Question

A transparent thin film of uniform thickness and refractive index, $n_1=1.4$ is coated on the convex spherical surface of radius $R$ at one end of a long solid glass cylinder of refractive index, $n_2=1.5$, as shown in the figure. Rays of light parallel to the axis of the cylinder traversing through the film from air to glass get focused at a distance $f_1$ from the film, while rays of light traversing from glass to air get focused at a distance $f_2$ from the film.

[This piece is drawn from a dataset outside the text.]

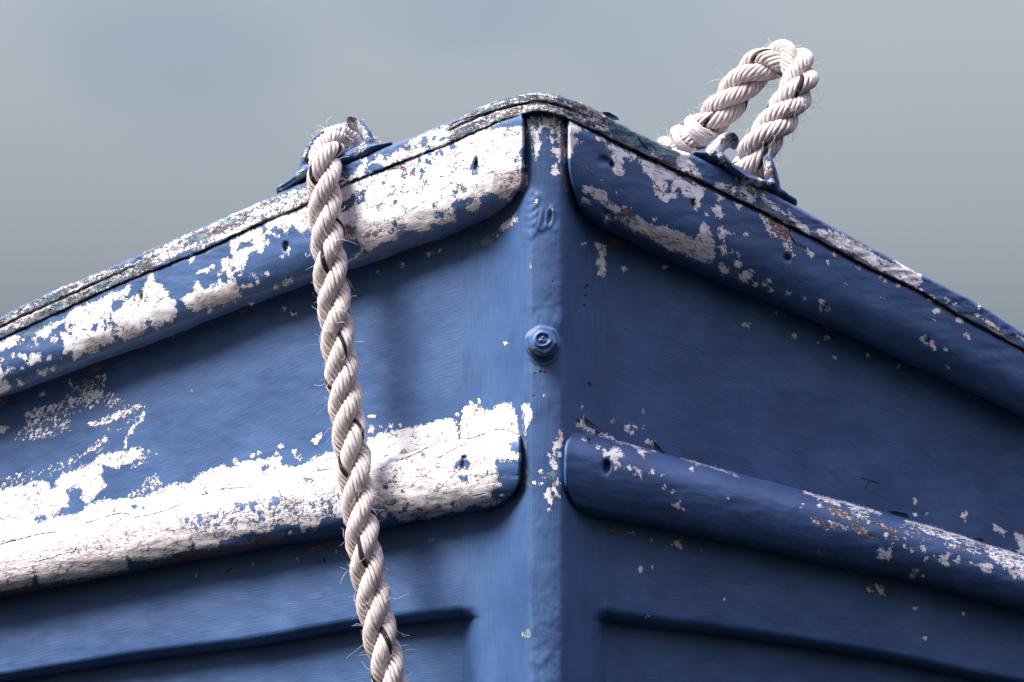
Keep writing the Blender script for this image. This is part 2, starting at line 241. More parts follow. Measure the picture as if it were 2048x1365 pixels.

Then -

• A. $|f_1|=3R$ and $|f_2|=2R$
• B. $|f_1|=2R$ and $|f_2|=3R$
• C. $|f_1|=4R$ and $|f_2|=5R$
• D. $|f_1|=5R$ and $|f_2|=4R$

Answer 1

The correct option is A $|f_1|=3R$ and $|f_2|=2R$


We know that for refraction at curved surface,

$\frac{{\mu }_2}{v}-\frac{{\mu }_1}{u}=\frac{{\mu }_2-{\mu }_1}{R}$

For air to glass :

At air-film surface -

$\frac{n_1}{v}-\frac{1}{\infty }=\frac{n_1-1}{R}...\left(1\right)$

At film-glass surface -

$\frac{n_2}{f_1}-\frac{n_1}{u}=\frac{n_2-n_1}{R}$

$\Rightarrow \frac{n_2}{f_1}-\frac{n_1}{v}=\frac{n_2-n_1}{R}[\text{Here}u=v]...\left(2\right)$

On adding equations $\left(1\right)$ and $\left(2\right)$, we get,

$\frac{n_2}{f_1}=\frac{n_1-1}{R}+\frac{n_2-n_1}{R}$

$\Rightarrow \frac{1.5}{f_1}=\frac{1.4-1}{R}+\frac{1.5-1.4}{R}$

$\Rightarrow f_1=3R$

Similarly, for glass to air,

$\frac{1}{f_2}=\frac{n_1-n_2}{-R}+\frac{1-n_1}{-R}$

$\Rightarrow \frac{1}{f_2}=\frac{1.4-1.5}{-R}+\frac{1-1.4}{-R}$

$\Rightarrow f_2=2R$

Hence, option $\left(A\right)$ is the correct answer.